Right from the time he issued his election manifesto, it was clear that his overwhelming ambition was to consolidate the Sinhala vote bank and emerge as the sole leader and protector of the major community. In this, he has succeeded admirably. A Sinhala chauvinist party like the JVP which won 37 seats in the 2004 parliamentary election, and the JHU of the Buddhist monks have been rendered almost irrelevant. Even the main opposition party, the UNP, seems to have lost its appeal as the party’s MPs have been defecting to Rajapaksa’s SLFP in droves.

Worst record

In the process of consolidating his hold over the majority community, Rajapaksa has given a free rein to the armed forces which has brutalised civil society. Sri Lanka today holds the worst record in human rights violation which the armed forces consider a necessary evil in the so-called global war on terrorism. Newspapers and media persons not toeing the government line are dealt with summarily by unidentified goons travelling in vans with no number plates. Air Marshal Roshan Goonatilleka, Commander of the SLAF, had said in an interview that it was not difficult to get at Pirapaharan as he was confined to a very limited area of land in Wanni. Asserting the days of the LTTE leader was numbered, he said: “I do not think it is difficult for us to get at him. Somehow we will find him soon.” Commending the fullest support of the President to the military operations, he said; “It is very easy to work with him because we are free to make our own decisions without any problem.”

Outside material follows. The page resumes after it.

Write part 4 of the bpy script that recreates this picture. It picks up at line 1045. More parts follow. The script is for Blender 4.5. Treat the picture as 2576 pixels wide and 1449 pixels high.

Even if the armed forces succeed in wiping out the LTTE, the ethnic problem will remain unresolved unless a political formula could be found to satisfy the aspirations of the Tamil people of the Northern and the Eastern Provinces. The LTTE thrives on Tamil discontent. A genuine power-sharing based on a negotiated settlement with the Tamils is the only way out for Sri Lanka. Rajapaksa seems to have missed the boat. If he reactivates the All Party Representative Committee from its deep slumber to produce a peace document satisfying the Tamils, the armed forces will not let him proceed with it. Sri Lanka is in real danger of a military takeover.